Speaking with
SFX, director J.J. Abrams talks about his highly anticipated sequel
Star Trek Into Darkness. He says that the film wasn't made for everybody, but he believes that both
Trek fans and non-fans will find it satisfying.
"Of course you can’t make this for everyone. There are going to be detractors. But I think that the important thing is this movie, at least the ambition behind it, is… if you’re a Star Trek fan, you’re going to be very happy. Because the movie acknowledges, in a big way, what has come before. If you’re not a lifelong Star Trek fan, like myself, what I think and hope is that you’ll have a great time and you’ll be gasping and shrieking and laughing and crying and all that stuff in a way you would not expect to in a Star Trek movie." He discusses the franchise's decades-long comparisons to
Star Wars, which he will be tackling in Disney's
Episode VII for 2015, and whether or not
Into Darkness will borrow more from that series than the 2009
Trek film.
"I wouldn’t say that the first movie is an absolute Star Wars derivation. The irony of course being that Star Trek came out before Star Wars. We’re inheriting Star Trek, so we’re allowed to do space stuff. Of course when Star Wars came out, people referred to Star Trek, because it was spaceships. Everything is sort of a derivation of everything else. Just the way Star Wars was of Flash Gordon and of dogfight war films in the TIE Fighter sequences. Everything has something it borrows from.
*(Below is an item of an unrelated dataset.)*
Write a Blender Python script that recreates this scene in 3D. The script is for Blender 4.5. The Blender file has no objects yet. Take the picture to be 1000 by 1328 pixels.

"Where this story goes, if you’re going to go to a place that’s as intense as some of the stuff is in this movie, I think you need balance. And so while there are moments that are pretty dark and crazy, those scenes just won’t matter to you – you won’t care about them – if you haven’t been laughing along the way and rooting for these characters you have to feel for. The idea is to try and balance it, not to have it be one thing or the other." For more from Abrams and on
Star Trek Into Darkness, be sure to pick up the latest issue of SFX.
Star Trek Into Darkness stars Chris Pine, Zachary Quinto, Benedict Cumberbatch, Zoe Saldana, Karl Urban, Simon Pegg, Alice Eve and Anton Yelchin. The film is set to hit theaters May 17th.